6. Going to our cabin in Morgan Hill as a teenager. That’s where my dad’s civic organization, East Oakland Business and Professional Men’s’ Assoc., had their annual summer picnic. Some of the Bay Area’s Talented Tenth attended this event and there were some cute guys! Mariea Johnson’s family had a cabin there also and I remember going to her debutante party in Berkeley. I definitely need to write about that, especially since the death of Dr. Clarence Avery this past spring.

7. Walking over to Jennifer’s house and the smell of her father’s gumbo meeting me at the front door. Her parents were from New Orleans and there was always something good at her house.

8. Gary U. S. Bond’s “School is Out at Last” blasting from the cars at the end of the school year. That was the standard song in the 60s. Jennifer, Lisa and I would be in one of our bedrooms watching Dance Party and American Bandstand, learning the new dance steps. Occasionally, one of us would show a new step from a visiting cousin or something we brought back from our visits to the South.

9. Walking to the movies from my cousins’ house at the Fruitvale theater on Saturday afternoons. My dad would give us money; it cost .25 cents to get in the theater. Wow, I’m dating myself.

10. Going to Housewives Market and seeing all the cases of different meats and foods and visiting with people. It was the meeting place for black folks. We also got back-to-school clothes there. We kind of mixed it up with items from Cap wells and Rhodes. A little downtown mixed with uptown.

11. Going over to Celia’s house on the day her mother made tortillas. Those were the best and the beginning of my love affair with Mexican food.

12. Playing tetherball and kickball at Manzanita School playground.
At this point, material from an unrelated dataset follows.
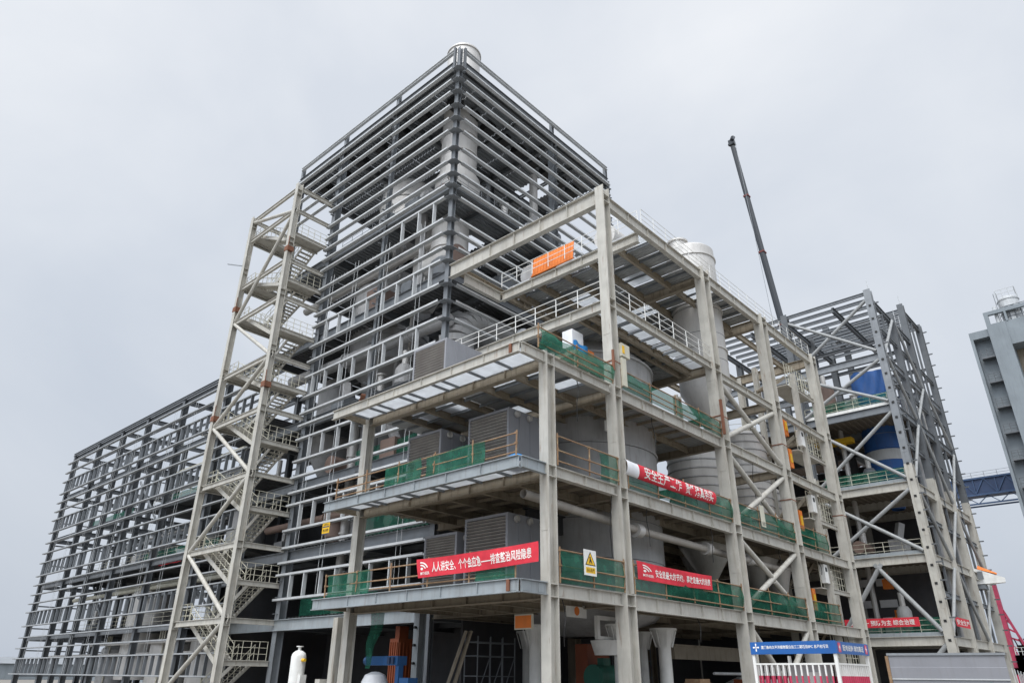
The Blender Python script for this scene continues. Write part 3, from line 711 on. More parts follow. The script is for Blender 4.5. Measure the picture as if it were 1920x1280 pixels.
def flight(ya, za, yb, zb, x0, x1):
    mb = MB()
    for x in (x0, x1): mb.bar((x, ya, za - .1), (x, yb, zb - .1), .06, .3)
    n = 13
    for i in range(n):
        t_ = (i + .5) / n; y = ya + (yb - ya) * t_; z = za + (zb - za) * t_
        mb.box((x0, y - .14, z - .02), (x1, y + .14, z + .02))
    o = mb.build('stair_flight', 'beige', S)
    for x in (x0, x1):
        rb = MB()
        for h in (1.05, .55): rb.tube((x, ya, za + h), (x, yb, zb + h), .024, 5)
        for i in range(7):
            t_ = i / 6; y = ya + (yb - ya) * t_; z = za + (zb - za) * t_; rb.tube((x, y, z), (x, y, z + 1.05), .022, 5)
        rb.build('handrail', 'cream', o)
ya, yb = SY0 + 1.5, SY1 - 1.6
prev = 0.0
for i, z in enumerate(half):
    landing(z, SY0 + .12, SY0 + 1.5, SY0 + .12)
    if i < len(main): landing(main[i], SY1 - 1.6, SY1 - .12, SY1 - .12)
    flight(yb, prev, ya, z, 3.75, 5.0)
    flight(ya, z, yb, main[i], 2.1, 3.35); prev = main[i]
for y, z in ((SY1, 31.4), (SY0, 34.6), (SY0, 22.0), (SY1, 20.9)):
    mb = MB(); mb.box((SX - .3, y - .28, z), (SX + .3, y + .28, z + .45)); mb.bar((SX - .33, y - .4, z - .2), (SX - .33, y - .4, z + 1.3), .05, .05); mb.bar((SX - .33, y - .4, z + .2), (SX - .3, y - .2, z + .2), .05, .05); mb.build('rusty_clamp', 'rustbar', S)
mb = MB(); mb.bar((SX - .2, 38.1, 36.3), (SX - .8, 40.2, 37.1), .08, .08); mb.build('bracket', 'galv_dark', S)

# ================================================================== right hand stair, end bay of the beige frame
R = thing('stair_tower', 'narrow caged stair in the end bay at the right of the beige frame', 'stair tower', (32.8, .5, 0))
for x, y in ((32.6, .3), (32.6, 3.4)):
    mb = MB(); hcol(mb, x, y, 0, 24.6 if y < 1 else 26, .42, .4); mb.build('column', 'beige', R)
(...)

I remember Deborah Stewart wanted to fight me because I beat her playing tetherball. She was a bully. Hey, I need to write a story about this.

13. Walking to the library once a week and carrying as many books as I was allowed to check out. My mother, the schoolteacher, saw to it we, my brother and sister and I got library cards as soon as we could write our names. It was big brown building over by my first elementary school, Garfield, around the corner where my little red-haired kindergarten friend, Peggy lived. I have a story about our friendship.